La llegada del mundo germano: las grandes invasiones
La extensión del imperio le obligó casi desde su origen a tener una relación con las poblaciones vecinas. Su prosperidad supuso un reclamo para que éstas buscaran penetrar en su interior creando un flujo migratorio que varió según la situación del imperio sin jamás desaparecer. Desde s. II d.C. este flujo aumentó, y estas poblaciones buscaron el asentamiento de deferentes formas, aprovechando en algunos casos la debilidad del imperio, como pasó en el s. III y durante el IV d.C.

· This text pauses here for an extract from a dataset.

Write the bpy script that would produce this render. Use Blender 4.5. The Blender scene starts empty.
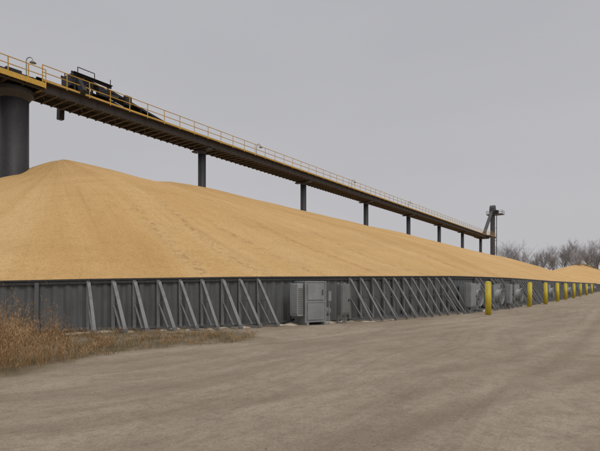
import bpy, math, random
import numpy as np
from mathutils import Vector, noise, Matrix
random.seed(7)
scene=bpy.context.scene
COL=scene.collection
EYE=1.6
# ---------------------------------------------------------------- frame helpers
CA,SA=0.818,0.575
def W(s,d,z=0.0): return Vector((SA*s+CA*d, CA*s-SA*d, z))
SD=Vector((SA,CA,0)); DD=Vector((CA,-SA,0)); UP=Vector((0,0,1))
def interp(tab,x):
    if x<=tab[0][0]: return tab[0][1]
    for (a,b),(c,e) in zip(tab,tab[1:]):
        if x<=c: return b+(e-b)*(x-a)/(c-a)
    return tab[-1][1]
# ---------------------------------------------------------------- mesh builder
class MB:
    def __init__(s): s.v=[]; s.f=[]
    def add(s,vs,fs):
        n=len(s.v); s.v+= [tuple(p) for p in vs]; s.f+=[tuple(i+n for i in f) for f in fs]
    def obox(s,c,ax,ay,az):
        c=Vector(c);vs=[c+ax*i+ay*j+az*k for i in(-1,1) for j in(-1,1) for k in(-1,1)]
        s.add(vs,[(0,1,3,2),(4,6,7,5),(0,4,5,1),(2,3,7,6),(0,2,6,4),(1,5,7,3)])
    def box(s,x0,x1,y0,y1,z0,z1):
        s.obox(((x0+x1)/2,(y0+y1)/2,(z0+z1)/2),Vector(((x1-x0)/2,0,0)),Vector((0,(y1-y0)/2,0)),Vector((0,0,(z1-z0)/2)))
    def bbox(s,x0,x1,y0,y1,z0,z1,b=0.02):
        xs=(x0,x1);ys=(y0,y1);zs=(z0,z1)
        import bmesh
        bm=bmesh.new(); bmesh.ops.create_cube(bm,size=1)
        for v in bm.verts:
            v.co=Vector((xs[v.co.x>0],ys[v.co.y>0],zs[v.co.z>0]))
        bmesh.ops.bevel(bm,geom=bm.edges[:],offset=b,segments=2,affect='EDGES',profile=0.5)
        bm.verts.index_update()
        s.add([v.co.copy() for v in bm.verts],[[v.index for v in f.verts] for f in bm.faces]); bm.free()
    def beam(s,a,b,w,h,up=UP):
        a=Vector(a);b=Vector(b);d=(b-a);L=d.length
        if L<1e-6:return
        d/=L
        side=d.cross(up)
        if side.length<1e-4: side=d.cross(Vector((1,0,0)))
        side.normalize(); u=side.cross(d)
        s.obox((a+b)/2,d*L/2,side*w/2,u*h/2)
    def cyl(s,a,b,r,r2=None,n=16,caps=True):
        a=Vector(a);b=Vector(b);d=(b-a).normalized(); r2=r if r2 is None else r2
        x=d.orthogonal().normalized(); y=d.cross(x)
        vs=[];
        for i in range(n):
            t=2*math.pi*i/n; vs.append(a+(x*math.cos(t)+y*math.sin(t))*r)
        for i in range(n):
            t=2*math.pi*i/n; vs.append(b+(x*math.cos(t)+y*math.sin(t))*r2)
        fs=[(i,(i+1)%n,n+(i+1)%n,n+i) for i in range(n)]
        if caps: fs+=[tuple(range(n-1,-1,-1)),tuple(range(n,2*n))]
        s.add(vs,fs)
    def ring(s,c,axis,R,r,n=24,m=6):
        c=Vector(c);axis=Vector(axis).normalized();x=axis.orthogonal().normalized();y=axis.cross(x)
        vs=[];fs=[]
        for i in range(n):
            t=2*math.pi*i/n; e=x*math.cos(t)+y*math.sin(t)
            for j in range(m):
                p=2*math.pi*j/m; vs.append(c+e*(R+r*math.cos(p))+axis*r*math.sin(p))
        for i in range(n):
            for j in range(m):
                fs.append((i*m+j,((i+1)%n)*m+j,((i+1)%n)*m+(j+1)%m,i*m+(j+1)%m))
        s.add(vs,fs)
    def obj(s,name,mat,parent=None,smooth=False,cat=None,label=None,group=None,kind=None):
        me=bpy.data.meshes.new(name); me.from_pydata(s.v,[],s.f); me.update()
        if smooth:
            me.polygons.foreach_set('use_smooth',[True]*len(me.polygons))
        me.materials.append(mat)
        o=bpy.data.objects.new(name,me); COL.objects.link(o)
        return tag(o,parent,cat,label,group,kind)
def tag(o,parent=None,cat=None,label=None,group=None,kind=None):
    if parent: o.parent=parent
    if cat:o["category"]=cat
    if label:o["label"]=label
    if group:o["group"]=group
    if kind:o["kind"]=kind
    return o
def empty(name,loc,cat,label,group=None,rot=0):
    o=bpy.data.objects.new(name,None); o.empty_display_size=.3; COL.objects.link(o)
    o.location=loc; o.rotation_euler=(0,0,rot)
    return tag(o,None,cat,label,group)
def copy_thing(top,loc,rot,label=None):
    n=top.copy(); COL.objects.link(n); n.location=loc; n.rotation_euler=(0,0,rot)
    if label:n["label"]=label
    def rec(src,dst):
        for c in list(src.children):
            k=c.copy(); COL.objects.link(k); k.parent=dst; rec(c,k)
    rec(top,n); return n
# ---------------------------------------------------------------- materials
class N:
    def __init__(s,name):
        s.m=bpy.data.materials.new(name); s.m.use_nodes=True; s.t=s.m.node_tree
        s.p=s.t.nodes['Principled BSDF']
        s.tc=s.t.nodes.new('ShaderNodeTexCoord')
    def n(s,ty): return s.t.nodes.new(ty)
    def l(s,a,b): s.t.links.new(a,b)
    def map(s,src,scale=(1,1,1),rot=(0,0,0),loc=(0,0,0)):
        m=s.n('ShaderNodeMapping'); s.l(src,m.inputs['Vector'])
        m.inputs['Scale'].default_value=scale; m.inputs['Rotation'].default_value=rot; m.inputs['Location'].default_value=loc
        return m.outputs[0]
    def noise(s,vec,scale,detail=4,rough=.55,dist=0):
        t=s.n('ShaderNodeTexNoise'); s.l(vec,t.inputs['Vector'])
        t.inputs['Scale'].default_value=scale;t.inputs['Detail'].default_value=detail
        t.inputs['Roughness'].default_value=rough;t.inputs['Distortion'].default_value=dist
        return t.outputs[0]
    def ramp(s,fac,stops):
        r=s.n('ShaderNodeValToRGB'); s.l(fac,r.inputs[0]); e=r.color_ramp.elements
        while len(e)<len(stops): e.new(.5)
        for k,(p,c) in zip(e,stops):
            k.position=p; k.color=(c,c,c,1) if isinstance(c,(int,float)) else (*c,1)
        return r.outputs[0]
    def mix(s,f,a,b,mode='MIX'):
        m=s.n('ShaderNodeMixRGB'); m.blend_type=mode
        for i,x in enumerate((f,a,b)):
            if isinstance(x,(int,float)): m.inputs[i].default_value=x if i==0 else (x,x,x,1)
            elif isinstance(x,tuple): m.inputs[i].default_value=(*x,1)
            else: s.l(x,m.inputs[i])
        return m.outputs[0]
    def math(s,op,a,b=0):
        m=s.n('ShaderNodeMath'); m.operation=op
        for i,x in enumerate((a,b)):
            if isinstance(x,(int,float)): m.inputs[i].default_value=x
            else: s.l(x,m.inputs[i])
        return m.outputs[0]
    def bump(s,h,strength,dist):
        b=s.n('ShaderNodeBump'); b.inputs['Strength'].default_value=strength; b.inputs['Distance'].default_value=dist
        s.l(h,b.inputs['Height']); s.l(b.outputs[0],s.p.inputs['Normal'])
    def col(s,c): s.l(c,s.p.inputs['Base Color'])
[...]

Roma, frente a esta realidad, tuvo diferentes comportamientos, desde encarnizadas campañas militares para frenar esta penetración, hasta la aceptación de los vecinos más civilizados integrándolos en el imperio como soldados a los que pagaba con tierras en la frontera, haciendo de los invasores guardianes. Este mecanismo de pactos o foedus fue el medio que tuvieron en el s. IV algunos pueblos para asentarse en la península (los vándalos, los alanos, los suevos y finalmente los visigodos).

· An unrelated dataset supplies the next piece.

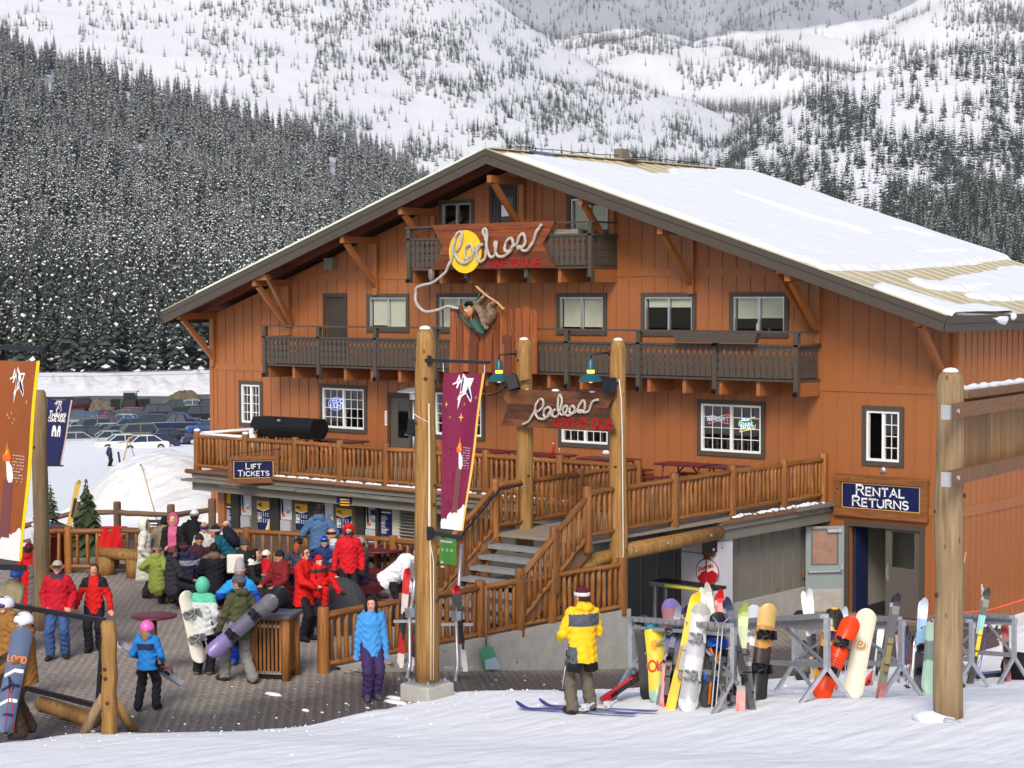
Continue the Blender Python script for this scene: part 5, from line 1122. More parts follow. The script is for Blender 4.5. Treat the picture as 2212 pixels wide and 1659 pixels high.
foot(bt, at, dict(dark=flat('maroon_dark', (70,16,44)))); logo_on(bt, at, .50, .115, .40, tr_[0]-tl[0], H, MAROON); sparks(bt, at, [(.14,.205,.05),(.72,.175,.04),(.55,.2,.025),(.86,.155,.03),(.48,.285,.075),(.23,.285,.025)], tr_[0]-tl[0], H, GOLDP)
b = MB(); zt_ = onY(*z7(170, 525), BY)[2]; b.bar((PA[0]+.1, BY-.02, zt_+.01), (onY(*z7(340, 535), BY)[0], BY-.02, zt_-.0), .05, .05); b.lathe([(.09,0),(.09,.03)], 12, (PA[0]+.13, BY+.02, zt_), 0, Matrix.Rotation(PI/2, 3, 'X')); b.build('arm', MDARKSTEEL, bt)
for x in (tl[0]+.01, tr_[0]): MB().tube([(x, BY-.02, zt_-.03), (x, BY-.02, tl[2]-.005)], .008, 6).build('hanger', MALU, bt)
zt2 = onY(*z7(140, 1655), BY)[2]; zl_ = onY(990, 1158, BY)[2]; b = MB(); b.bar((PA[0]+.1, BY-.02, zl_+.02), (onY(1000, 1160, BY)[0], BY-.02, zl_-.02), .06, .06); b.lathe([(.11,0),(.11,.05)], 12, (PA[0]+.16, BY+.0, zl_), 0, Matrix.Rotation(PI/2, 3, 'X')); b.build('arm', MDARKSTEEL, bt)
# orange banner at the far left, on its own frame
OY_D = 33.0
c0 = atD(0, 780, OY_D); OY = float(c0[1])
tl, tr_, bl, brr = onY(-40, 775, OY), onY(88, 778, OY), onY(-40, 1200, OY), onY(47, 1204, OY)
ORG = M('rust_orange_cloth', lin((150,80,34)), .6, var=.08, scale=2.5, spec=.4)
bo, at, to, H = banner('banner', 'rust orange banner with star logo and torch at the left edge', tl[0], tr_[0], tl[2], bl[2], OY, bl[0], brr[0], ORG, flat('bright_yellow_edging', (240,206,24)), 1, wave=.035)
Wd = tr_[0]-tl[0]
foot(bo, at, dict(dark=flat('orange_dark', (84,44,24)))); logo_on(bo, at, .63, .125, .44, Wd, H, ORG); sparks(bo, at, [(.47,.275,.045),(.54,.265,.035),(.5,.29,.035),(.59,.295,.035),(.56,.315,.035),(.83,.205,.05)], Wd, H, GOLDP)
b = MB(); b.bar(onY(-60, 748, OY), onY(96, 754, OY), .06, .09); b.bar(onY(92, 750, OY), onY(92, 779, OY), .03, .03); b.build('arm', MDARKSTEEL, bo)
b = MB(); b.bar(onY(-50, 1222, OY), onY(55, 1227, OY), .05, .1); b.tube([onY(46, 1204, OY), onY(50, 1240, OY)], .012, 6); b.build('arm', MDARKSTEEL, bo)
q = atD(88, 1090, 36.0); tall_post('log_post', 'grey brown log post behind the orange banner', (q[0], q[1], 0), float(atD(88, 842, 36.0)[2]), .16, .14, POSTG, False, 12)
# thank-you banner beyond
D3_ = 39.0; TY = float(atD(125, 930, D3_)[1]); tl, tr_, bl, brr = onY(104, 861, TY), onY(157, 861, TY), onY(99, 1005, TY), onY(132, 1004, TY)
NV = flat('navy_cloth', (34,36,84), .6)
bn, at, to, H = banner('banner', 'navy thank you banner with white print beside the snow heap', tl[0], tr_[0], tl[2], bl[2], TY, bl[0], brr[0], NV, flat('buff_edging', (206,186,166)), 1, wave=.015); Wd = tr_[0]-tl[0]
logo_on(bn, at, .45, .11, .24, Wd, H, NV)
def ptext(s, h, t, cu, cv, small=None, slant=0.0):
    b, w = text(s, h, t, lambda x, y, d: at(cu+(x+slant*y)/Wd, cv-y/H, .008+d), .003, 0, .16, small); b.build('print', WHITEP, bn)
ptext('THANKS!', .13, .028, .46, .275, .72, .25); ptext('COME AGAIN', .082, .02, .45, .335, .78)
b = MB()
for u, v, r in ((.33,.44,.07),(.56,.44,.07)): b.add([at(u+r*math.cos(a)/Wd*.9, v-r*math.sin(a)*1.0/H, .008) for a in np.linspace(0, 2*PI, 13)[:-1]], [tuple(range(12))[::-1]])
for u in (.27, .4, .5, .62): b.add([at(u-.035, .46, .008), at(u+.035, .46, .008), at(u+.03, .56, .008), at(u-.04, .56, .008)], [(3,2,1,0)])
b.build('print', WHITEP, bn)
b = MB(); b.bar(onY(92, 860, TY), onY(158, 860, TY), .03, .03); b.bar(onY(98, 1006, TY), onY(136, 1006, TY), .03, .03); b.build('arm', MDARKSTEEL, bn)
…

Enviados para terminar con conflictos internos como los de las bagaudas, los vándalos, alanos y suevos terminaron por ser en sí mismos un problema, y Roma, debilitada por la presión de otros pueblos germanos, en especial debido a las campañas de los Hunos (de origen asiático), aprovechó los pactos que tenía con los visigodos, asentados en el sur de Francia, para eliminar esta amenaza, comenzando estos su andadura peninsular.